Antalya’da intihar girişimi sırasında yaşanan bir olay, kamuoyunda hem vicdani hem de hukuki yönleriyle tartışma yarattı. Köprüde yaşamına son vermek isteyen bir kadın, polis ekiplerinin zamanında müdahalesiyle ölümün eşiğinden döndü. Ancak asıl dikkat çeken, kurtarma çalışmaları sürerken kalabalık içinden yükselen sözler oldu. Bir kişinin, intihar teşebbüsünde bulunan kadına yönelik sarf ettiği ifadeler, olayın seyrini ve yankılarını değiştirdi.
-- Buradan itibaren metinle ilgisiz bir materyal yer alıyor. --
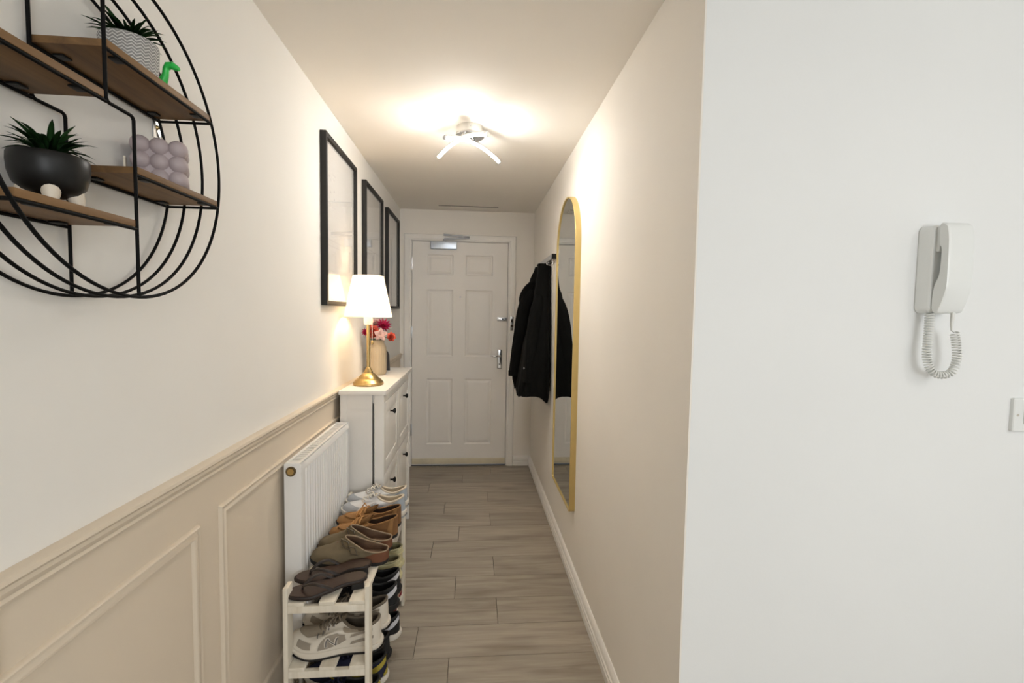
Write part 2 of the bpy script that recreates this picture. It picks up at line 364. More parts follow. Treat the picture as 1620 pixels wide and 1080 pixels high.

Sosyal medyada da geniş tepki toplayan bu sözler üzerine şahıs gözaltına alındı. Sürecin adli boyutu ise kısa sürede şekillendi ve savcılık kararıyla farklı bir aşamaya taşındı.
Köprüde dakikalarca süren kritik müdahale
Antalya’da intihar girişimi 25 Aralık günü saat 20.00 sıralarında Manavgat ilçesinde bulunan Otogar Kavşağı üst geçidinde yaşandı. G.Y. isimli kadın, viyadüğe çıkarak hayatına son verme girişiminde bulundu. Durumun bildirilmesi üzerine bölgeye hızla polis ekipleri sevk edildi. Manavgat Emniyet Müdürlüğü’ne bağlı ekipler, hem trafiği kontrol altına aldı hem de kadını ikna etmek için uzun süre çaba gösterdi. Dakikalar ilerledikçe risk artarken, polislerin sakin ve kararlı yaklaşımı sonuç verdi. Yapılan ani ve kontrollü müdahale sayesinde G.Y. güvenli alana alındı. O anlar çevrede toplanan vatandaşlar tarafından da endişeyle izlendi. Polis ekiplerinin müdahalesi, olası bir faciayı son anda önledi.
Kalabalıktan yükselen sözler tepkilerin odağı oldu
Kadının kurtarılmasının hemen ardından, köprü altında toplanan kalabalık içerisinden gelen bir ses ortamı gerdi. O.G. olduğu belirlenen bir kişi, G.Y.’ye yönelik “Yazıklar olsun senin gibi kadına, ben olsam şimdiye atlamıştım oradan” şeklinde ifadeler kullandı. Bu sözler çevrede bulunanların tepkisini çekerken, olayın görüntüleri ve anlatımları kısa sürede yayıldı. Antalya’da intihar girişimi gibi hassas bir olayda sarf edilen bu cümleler, toplumsal duyarlılık ve bireysel sorumluluk konularını yeniden gündeme taşıdı. Emniyet birimleri de söz konusu ifadeleri ciddiyetle ele aldı. Olay yerindeki tespitlerin ardından şahsın kimliği belirlendi ve adli sürecin başlatılması için gerekli adımlar atıldı.
Gözaltı, adli süreç ve serbest bırakılma kararı
Olay sonrası O.G., nöbetçi cumhuriyet savcısının talimatıyla Asayiş Büro Amirliği ekiplerince gözaltına alındı. Emniyet Müdürlüğü’ndeki işlemler sırasında, şahsın söylemlerinin “intihara yönlendirme ve teşvik” kapsamında değerlendirilip değerlendirilemeyeceği üzerinde duruldu. Antalya’da intihar girişimi sonrası yürütülen bu süreçte, hukuki sınırlar ve ifade özgürlüğü tartışmaları da gündeme geldi. O.G., işlemlerinin tamamlanmasının ardından adliyeye sevk edildi. Cumhuriyet savcılığında yapılan değerlendirme sonucunda, şahıs hakkında adli kontrol ya da tutuklama uygulanmadan serbest bırakılmasına karar verildi. Karar, kamuoyunda farklı görüşlerin ortaya çıkmasına neden olurken, benzer olaylarda toplumsal duyarlılığın önemi bir kez daha hatırlatıldı.